Die große Nähe zwischen Robert und Torben verwundert kaum, denn die Differenz zwischen den beiden Namen beträgt nur zwei Buchstaben. Doch wie sieht es aus mit den zu Beginn gestellten Fragen? Unterschiede im Stil und auch bei den Themen des Erzählten sind durchaus auszumachen und wer eine Analyse anstrebt, dem kann es sogar gelingen, mehr als zwei Autorenstimmen auszumachen.

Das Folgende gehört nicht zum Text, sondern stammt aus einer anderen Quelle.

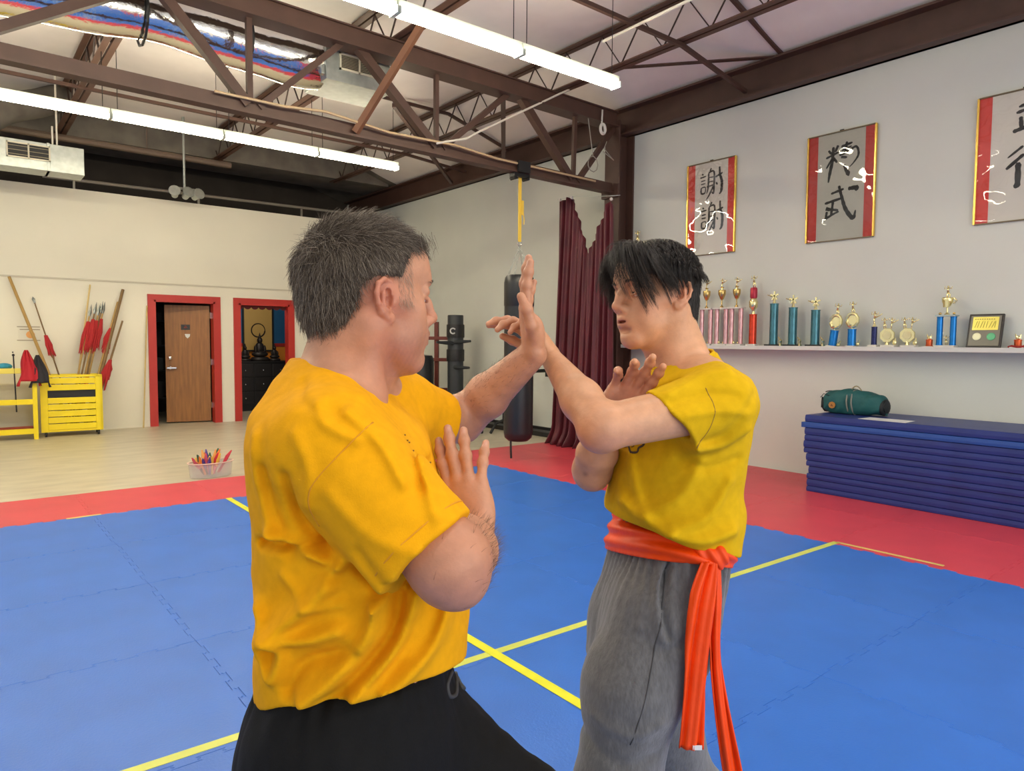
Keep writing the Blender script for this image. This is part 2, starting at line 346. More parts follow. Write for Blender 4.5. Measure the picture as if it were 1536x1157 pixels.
c = MB(); c.ball((-.38,-.008,1.64), (.03,.004,.012)); c.ball((-.38,-.008,1.665), (.018,.004,.008)); c.build('emblem', M('sign_red',(120,40,30),.5), sg)
c = MB(); c.prism([(-.395,1.53),(-.31,1.53),(-.315,1.49),(-.35,1.455),(-.38,1.48)], (0,-.005,0), (0,0,0), (1,0,0), (0,0,1)); c.build('heart_sticker', M('sticker_white', (206,206,204), .5), lf)
for z in (.25, 1.0, 1.8):
    c = MB(); c.b2((w1-.05,.1,z), (w1-.028,.165,z+.1)); c.build('hinge', m_chrome, d1)
d2, w2 = doorway('door_2', *D2)
for z in (.3, 1.85):
    c = MB(); c.b2((-w2+.028,.03,z), (-w2+.034,.09,z+.1)); c.build('hinge', m_chrome, d2)
# scalloped valance edge at the top of the second doorway
c = MB()
for k in range(7): c.lathe([(.07,0),(.07,.01)], 14, (-w2+.06+k*.13,.1,DH-.03), Matrix.Rotation(R(90), 3, 'X'))
c.build('valance', M('valance_dark', (96,24,24), .7), d2)
# room behind door 1: dark shelving with boxes
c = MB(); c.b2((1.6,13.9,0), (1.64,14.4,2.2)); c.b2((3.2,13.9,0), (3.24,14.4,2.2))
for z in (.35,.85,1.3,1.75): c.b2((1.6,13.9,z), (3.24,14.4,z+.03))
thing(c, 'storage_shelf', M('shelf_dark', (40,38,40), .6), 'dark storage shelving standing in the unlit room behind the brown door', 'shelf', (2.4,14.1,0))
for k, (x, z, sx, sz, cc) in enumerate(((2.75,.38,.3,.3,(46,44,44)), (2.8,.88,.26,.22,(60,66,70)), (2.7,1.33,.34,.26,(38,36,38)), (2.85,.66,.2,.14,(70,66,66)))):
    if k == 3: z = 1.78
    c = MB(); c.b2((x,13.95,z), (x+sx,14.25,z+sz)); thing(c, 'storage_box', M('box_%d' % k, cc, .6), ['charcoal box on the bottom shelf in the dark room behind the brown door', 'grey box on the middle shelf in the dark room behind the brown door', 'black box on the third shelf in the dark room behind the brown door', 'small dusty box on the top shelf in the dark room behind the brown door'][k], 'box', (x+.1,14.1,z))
# office seen through door 2
f = empty('enso_picture', (5.1034,14.88,1.20), 0, 'black framed tan picture with a brushed ring on the blue and orange office wall', 'picture')
pw, ph = .32, 1.02
c = MB(); c.b2((-pw,-.03,0), (-pw+.03,0,ph)); c.b2((pw-.03,-.03,0), (pw,0,ph)); c.b2((-pw,-.03,0), (pw,0,.03)); c.b2((-pw,-.03,ph-.03), (pw,0,ph)); c.build('frame', m_black, f)
c = MB(); c.b2((-pw+.03,-.015,.03), (pw-.03,-.003,ph-.03)); c.build('paper', M('tan_paper', (206,168,96), .35), f)
c = MB(); c.tube([(.14*math.cos(a/40*2*math.pi),-.016,.44+.14*math.sin(a/40*2*math.pi)) for a in range(40)], [.009+.006*abs(math.sin(a/25)) for a in range(40)], 6, closed=True); c.build('brushed_ring', M('ink', (40,30,24), .7), f)
cb = empty('altar_cabinet', (5.2,14.6,0), 0, 'black wooden cabinet with small drawers in the office behind the second doorway', 'cabinet')
c = MB(); c.b2((-.75,-.22,.1), (.75,.22,.98)); c.b2((-.78,-.25,.98), (.78,.24,1.01)); c.b2((-.72,-.2,0), (.72,.2,.1)); c.build('body', M('black_lacquer', (28,26,28), .35), cb)
for ix in range(4):
    for iz in range(3):
        c = MB(); c.b2((-.7+ix*.36,-.235,.14+iz*.28), (-.38+ix*.36,-.215,.39+iz*.28)); dr = c.build('drawer', M('black_lacquer2', (36,33,35), .32), cb, bevel=.004)
        c = MB(); c.ball((-.54+ix*.36,-.25,.265+iz*.28), .016); c.build('knob', m_chrome, dr)
def statuette(x, s, label):
    o = empty('seated_statuette', (x,14.55,1.01), 0, label, 'statue', 'dark statuettes on the office cabinet')
    c = MB(); c.lathe([(.16,0),(.17,.03),(.15,.06),(.13,.07)], 16, sq=(1,.7)); c.ball((0,0,.12), (.15,.09,.06)); c.ball((0,.01,.23), (.085,.06,.11)); c.ball((-.08,-.01,.2), (.03,.035,.08)); c.ball((.08,-.01,.2), (.03,.035,.08)); c.ball((0,-.06,.15), (.06,.03,.02))
    c.v = [tuple(Vector(v)*s) for v in c.v]; c.build('body', M('bronze_dark', (48,42,40), .42, .3), o, smooth=True)
    c = MB(); c.ball((0,0,.365), (.048,.05,.058)); c.ball((0,0,.425), (.025,.025,.03)); c.lathe([(.02,.44),(.004,.5)], 8); c.v = [tuple(Vector(v)*s) for v in c.v]; c.build('head', MATS['bronze_dark'], o, smooth=True)
    return o
statuette(5.023, 1.15, 'tallest dark seated statuette, in the middle of the black office cabinet')
statuette(4.726, .72, 'small dark seated statuette at the left of the black office cabinet')
statuette(5.3278, .72, 'small dark seated statuette at the right of the black office cabinet')
lp = bpy.data.lights.new('office_lamp', 'POINT'); lp.energy = 16; lp.color = (1,.9,.75); lp.shadow_soft_size = .15
lo = bpy.data.objects.new('office_lamp', lp); COL.objects.link(lo); lo.location = (4.6,13.5,2.45)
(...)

So könnte die Sehnsucht der Frau nach ihrem abwesenden Mann und die Inbesitznahme des freigewordenen Schreibtisches aus der Feder Paluchs stammen. Wer könnte sich empathischer in diese Situation hineinversetzten, den Blick gerichtet auf die Lehrstelle im gemeinsamen Arbeitszimmer, wo ein Mann und eine Frau sich gegenübersaßen, die Schreibtische Längskante an Längskante aneinandergerückt? Mit prägnantem Einfühlungsvermögen stellt dieser Teil des Duos auch den getakteten und mit wenig individuellem Freiraum versehenen Alltag einer Alleinerziehenden dar. „Der Tag ist viergeteilt und die geraden Abschnitte gehören mir.“ Diese Zuschreibung ist selbstverständlich reine Spekulation, denn auch Robert Habeck kann sich in fremde Lebenslagen hineinversetzten. Und doch hört man seine Stimme eher in anderen Teilen des Romans. Wenn von Häusern gesprochen wird, die „dreifach verglast, hoch isoliert und die Dächer und Balkonüberstände aus Solarpaneelen“ besitzen, oder von einer Anlage, die „aus der Gezeitenbewegung des Meeres Strom erzeugt“, geht das auf das Konto eines grünen Politikers. Auch die folgende Aussage besitzt eine eindeutig ökonomische, wenn auch resignative Erkenntnis: „Fast alle Firmen aus den Branchen der regenerativen Energien befanden sich im Besitz großer Ölfirmen oder Energieunternehmen, die Atomkraftwerke besaßen oder bauten. Was gemeinhin als Öffnung der Stromproduzenten für neue Verfahren interpretiert wurde, deutete er als Versuch der Multis, das Geschäft der erneuerbaren Energien zu untergraben.“ Den Philosophen Habeck hingegen vernimmt man, wenn man seine Figur bei einer Autobahn-Fahrt begleitet, während diese über die Menschen und die Möglichkeiten sinniert, die sie flüchtig passiert. An anderer Stelle glaubt die Leserin beinahe in Helenes Erkenntnis, es sei „Robert nicht ähnlich, einen getanen Schritt wieder rückgängig zu machen. Er hat immer versucht, Fehler zu korrigieren, indem er sie ausgebaut hat.“, ein selbstironisches Orakeln zum zukünftigen Tun zu vernehmen.
Ich merke, dieser Roman macht mir Spaß, wenn vielleicht auch aus anderen Gründen als den vom Verlag vorgesehenen, der übrigens in seinem Begleitschreiben verlautbart, dies sei ein „Roman über Bilder, die wir voneinander haben“. Dem werde ich nicht widersprechen. Selbst wenn es darin merkwürdige, unfreiwillig komische Bilder gibt, wie: „Einen Spargeltarzan stelle ich mir bleich und schlabbrig wie gekochte Finger vor.“ Was ist mit den Knochen? Oder: „Eine Tür geht auf, und viele von Pferdehaaren gestrichene Saiten überdecken seine letzten Worte.“ Wenn Haare, warum keine Därme? Bei „Die Männer tragen lange Koteletten und Schuhe, die mit Bedacht abgeschabt sind“, gibt mir die Schuhpflege Rätsel auf, wohingegen „Die Frau legt einen Arm auf sein Schlüssselbein“ in meiner Vorstellung ein Skelett evoziert.
Trotzdem oder gerade deswegen bietet der Roman gute Unterhaltung, nicht zuletzt, weil er nicht alles erklärt und den Schluss schön offen lässt.